• [RECORDED DATA]
┄┄┄┄┄┄

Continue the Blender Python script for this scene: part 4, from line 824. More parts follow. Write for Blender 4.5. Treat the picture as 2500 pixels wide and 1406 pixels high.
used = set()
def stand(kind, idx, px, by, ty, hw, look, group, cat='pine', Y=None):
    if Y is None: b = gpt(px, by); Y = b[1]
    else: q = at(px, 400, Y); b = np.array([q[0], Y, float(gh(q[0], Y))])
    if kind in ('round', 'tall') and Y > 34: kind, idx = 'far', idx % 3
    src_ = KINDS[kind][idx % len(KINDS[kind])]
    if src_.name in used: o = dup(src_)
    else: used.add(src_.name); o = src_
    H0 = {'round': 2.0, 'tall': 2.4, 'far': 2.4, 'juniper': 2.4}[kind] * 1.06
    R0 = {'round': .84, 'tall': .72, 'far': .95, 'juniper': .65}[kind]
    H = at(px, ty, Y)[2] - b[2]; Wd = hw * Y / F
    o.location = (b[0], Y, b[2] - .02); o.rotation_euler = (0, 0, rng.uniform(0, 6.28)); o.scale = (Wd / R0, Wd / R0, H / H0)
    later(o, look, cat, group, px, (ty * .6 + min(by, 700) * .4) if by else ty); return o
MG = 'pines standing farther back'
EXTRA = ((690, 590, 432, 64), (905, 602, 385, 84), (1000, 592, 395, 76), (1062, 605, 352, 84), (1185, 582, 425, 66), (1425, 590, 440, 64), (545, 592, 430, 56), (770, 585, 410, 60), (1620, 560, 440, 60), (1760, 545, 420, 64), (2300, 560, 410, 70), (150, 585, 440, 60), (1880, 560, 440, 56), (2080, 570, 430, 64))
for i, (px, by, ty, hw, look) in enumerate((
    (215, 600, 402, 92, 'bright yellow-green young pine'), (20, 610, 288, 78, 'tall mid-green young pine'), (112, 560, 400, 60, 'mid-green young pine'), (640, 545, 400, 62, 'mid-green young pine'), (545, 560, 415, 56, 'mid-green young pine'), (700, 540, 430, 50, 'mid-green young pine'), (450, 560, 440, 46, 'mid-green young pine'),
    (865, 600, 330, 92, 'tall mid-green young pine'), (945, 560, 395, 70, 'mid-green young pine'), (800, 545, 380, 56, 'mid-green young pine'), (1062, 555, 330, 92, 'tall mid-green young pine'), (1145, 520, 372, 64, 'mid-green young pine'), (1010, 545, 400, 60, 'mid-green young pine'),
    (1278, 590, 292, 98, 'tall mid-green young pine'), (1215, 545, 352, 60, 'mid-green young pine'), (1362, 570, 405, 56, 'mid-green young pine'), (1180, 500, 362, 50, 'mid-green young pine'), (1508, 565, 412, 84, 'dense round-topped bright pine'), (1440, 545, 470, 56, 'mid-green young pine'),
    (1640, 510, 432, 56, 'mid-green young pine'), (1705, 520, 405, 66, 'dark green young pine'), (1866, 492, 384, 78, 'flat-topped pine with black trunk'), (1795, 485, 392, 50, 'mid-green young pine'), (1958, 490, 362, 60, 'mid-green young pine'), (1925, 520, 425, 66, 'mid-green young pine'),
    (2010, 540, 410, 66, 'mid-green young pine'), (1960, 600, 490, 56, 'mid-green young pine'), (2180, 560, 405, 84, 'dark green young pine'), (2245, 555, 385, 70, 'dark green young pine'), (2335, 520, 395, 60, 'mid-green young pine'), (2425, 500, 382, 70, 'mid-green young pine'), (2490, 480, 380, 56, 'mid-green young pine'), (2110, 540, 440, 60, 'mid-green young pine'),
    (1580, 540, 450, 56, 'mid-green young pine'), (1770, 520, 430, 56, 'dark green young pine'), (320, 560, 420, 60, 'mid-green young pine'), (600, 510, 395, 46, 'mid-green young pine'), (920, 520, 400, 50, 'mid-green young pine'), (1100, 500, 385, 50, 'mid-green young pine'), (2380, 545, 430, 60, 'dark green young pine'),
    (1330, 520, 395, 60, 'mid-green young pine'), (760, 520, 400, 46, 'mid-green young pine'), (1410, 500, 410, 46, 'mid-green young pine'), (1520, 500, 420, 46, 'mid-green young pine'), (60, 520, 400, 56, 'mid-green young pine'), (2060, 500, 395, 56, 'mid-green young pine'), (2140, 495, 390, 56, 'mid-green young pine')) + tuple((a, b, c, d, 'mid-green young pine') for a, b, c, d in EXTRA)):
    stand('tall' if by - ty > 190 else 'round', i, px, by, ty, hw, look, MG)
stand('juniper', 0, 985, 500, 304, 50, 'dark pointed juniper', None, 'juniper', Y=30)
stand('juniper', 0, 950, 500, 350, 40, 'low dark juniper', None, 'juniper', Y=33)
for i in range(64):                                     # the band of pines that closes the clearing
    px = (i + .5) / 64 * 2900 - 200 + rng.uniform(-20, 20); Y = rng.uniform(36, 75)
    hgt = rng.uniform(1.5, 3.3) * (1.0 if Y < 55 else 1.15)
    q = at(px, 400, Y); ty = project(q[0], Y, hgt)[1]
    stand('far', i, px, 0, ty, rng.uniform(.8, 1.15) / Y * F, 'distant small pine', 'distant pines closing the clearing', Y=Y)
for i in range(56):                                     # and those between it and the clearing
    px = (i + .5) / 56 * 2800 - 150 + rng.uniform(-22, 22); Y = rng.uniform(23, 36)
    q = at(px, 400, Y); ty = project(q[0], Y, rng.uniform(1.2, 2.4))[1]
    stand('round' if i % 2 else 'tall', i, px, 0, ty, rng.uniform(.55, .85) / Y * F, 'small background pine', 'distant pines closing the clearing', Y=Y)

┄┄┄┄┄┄

• [TASK INSTRUCTIONS]
Retype the data exactly as given.

• [SOLUTION FOR THIS PROBLEM]
Continue the Blender Python script for this scene: part 4, from line 824. More parts follow. Write for Blender 4.5. Treat the picture as 2500 pixels wide and 1406 pixels high.
used = set()
def stand(kind, idx, px, by, ty, hw, look, group, cat='pine', Y=None):
    if Y is None: b = gpt(px, by); Y = b[1]
    else: q = at(px, 400, Y); b = np.array([q[0], Y, float(gh(q[0], Y))])
    if kind in ('round', 'tall') and Y > 34: kind, idx = 'far', idx % 3
    src_ = KINDS[kind][idx % len(KINDS[kind])]
    if src_.name in used: o = dup(src_)
    else: used.add(src_.name); o = src_
    H0 = {'round': 2.0, 'tall': 2.4, 'far': 2.4, 'juniper': 2.4}[kind] * 1.06
    R0 = {'round': .84, 'tall': .72, 'far': .95, 'juniper': .65}[kind]
    H = at(px, ty, Y)[2] - b[2]; Wd = hw * Y / F
    o.location = (b[0], Y, b[2] - .02); o.rotation_euler = (0, 0, rng.uniform(0, 6.28)); o.scale = (Wd / R0, Wd / R0, H / H0)
    later(o, look, cat, group, px, (ty * .6 + min(by, 700) * .4) if by else ty); return o
MG = 'pines standing farther back'
EXTRA = ((690, 590, 432, 64), (905, 602, 385, 84), (1000, 592, 395, 76), (1062, 605, 352, 84), (1185, 582, 425, 66), (1425, 590, 440, 64), (545, 592, 430, 56), (770, 585, 410, 60), (1620, 560, 440, 60), (1760, 545, 420, 64), (2300, 560, 410, 70), (150, 585, 440, 60), (1880, 560, 440, 56), (2080, 570, 430, 64))
for i, (px, by, ty, hw, look) in enumerate((
    (215, 600, 402, 92, 'bright yellow-green young pine'), (20, 610, 288, 78, 'tall mid-green young pine'), (112, 560, 400, 60, 'mid-green young pine'), (640, 545, 400, 62, 'mid-green young pine'), (545, 560, 415, 56, 'mid-green young pine'), (700, 540, 430, 50, 'mid-green young pine'), (450, 560, 440, 46, 'mid-green young pine'),
    (865, 600, 330, 92, 'tall mid-green young pine'), (945, 560, 395, 70, 'mid-green young pine'), (800, 545, 380, 56, 'mid-green young pine'), (1062, 555, 330, 92, 'tall mid-green young pine'), (1145, 520, 372, 64, 'mid-green young pine'), (1010, 545, 400, 60, 'mid-green young pine'),
    (1278, 590, 292, 98, 'tall mid-green young pine'), (1215, 545, 352, 60, 'mid-green young pine'), (1362, 570, 405, 56, 'mid-green young pine'), (1180, 500, 362, 50, 'mid-green young pine'), (1508, 565, 412, 84, 'dense round-topped bright pine'), (1440, 545, 470, 56, 'mid-green young pine'),
    (1640, 510, 432, 56, 'mid-green young pine'), (1705, 520, 405, 66, 'dark green young pine'), (1866, 492, 384, 78, 'flat-topped pine with black trunk'), (1795, 485, 392, 50, 'mid-green young pine'), (1958, 490, 362, 60, 'mid-green young pine'), (1925, 520, 425, 66, 'mid-green young pine'),
    (2010, 540, 410, 66, 'mid-green young pine'), (1960, 600, 490, 56, 'mid-green young pine'), (2180, 560, 405, 84, 'dark green young pine'), (2245, 555, 385, 70, 'dark green young pine'), (2335, 520, 395, 60, 'mid-green young pine'), (2425, 500, 382, 70, 'mid-green young pine'), (2490, 480, 380, 56, 'mid-green young pine'), (2110, 540, 440, 60, 'mid-green young pine'),
    (1580, 540, 450, 56, 'mid-green young pine'), (1770, 520, 430, 56, 'dark green young pine'), (320, 560, 420, 60, 'mid-green young pine'), (600, 510, 395, 46, 'mid-green young pine'), (920, 520, 400, 50, 'mid-green young pine'), (1100, 500, 385, 50, 'mid-green young pine'), (2380, 545, 430, 60, 'dark green young pine'),
    (1330, 520, 395, 60, 'mid-green young pine'), (760, 520, 400, 46, 'mid-green young pine'), (1410, 500, 410, 46, 'mid-green young pine'), (1520, 500, 420, 46, 'mid-green young pine'), (60, 520, 400, 56, 'mid-green young pine'), (2060, 500, 395, 56, 'mid-green young pine'), (2140, 495, 390, 56, 'mid-green young pine')) + tuple((a, b, c, d, 'mid-green young pine') for a, b, c, d in EXTRA)):
    stand('tall' if by - ty > 190 else 'round', i, px, by, ty, hw, look, MG)
stand('juniper', 0, 985, 500, 304, 50, 'dark pointed juniper', None, 'juniper', Y=30)
stand('juniper', 0, 950, 500, 350, 40, 'low dark juniper', None, 'juniper', Y=33)
for i in range(64):                                     # the band of pines that closes the clearing
    px = (i + .5) / 64 * 2900 - 200 + rng.uniform(-20, 20); Y = rng.uniform(36, 75)
    hgt = rng.uniform(1.5, 3.3) * (1.0 if Y < 55 else 1.15)
    q = at(px, 400, Y); ty = project(q[0], Y, hgt)[1]
    stand('far', i, px, 0, ty, rng.uniform(.8, 1.15) / Y * F, 'distant small pine', 'distant pines closing the clearing', Y=Y)
for i in range(56):                                     # and those between it and the clearing
    px = (i + .5) / 56 * 2800 - 150 + rng.uniform(-22, 22); Y = rng.uniform(23, 36)
    q = at(px, 400, Y); ty = project(q[0], Y, rng.uniform(1.2, 2.4))[1]
    stand('round' if i % 2 else 'tall', i, px, 0, ty, rng.uniform(.55, .85) / Y * F, 'small background pine', 'distant pines closing the clearing', Y=Y)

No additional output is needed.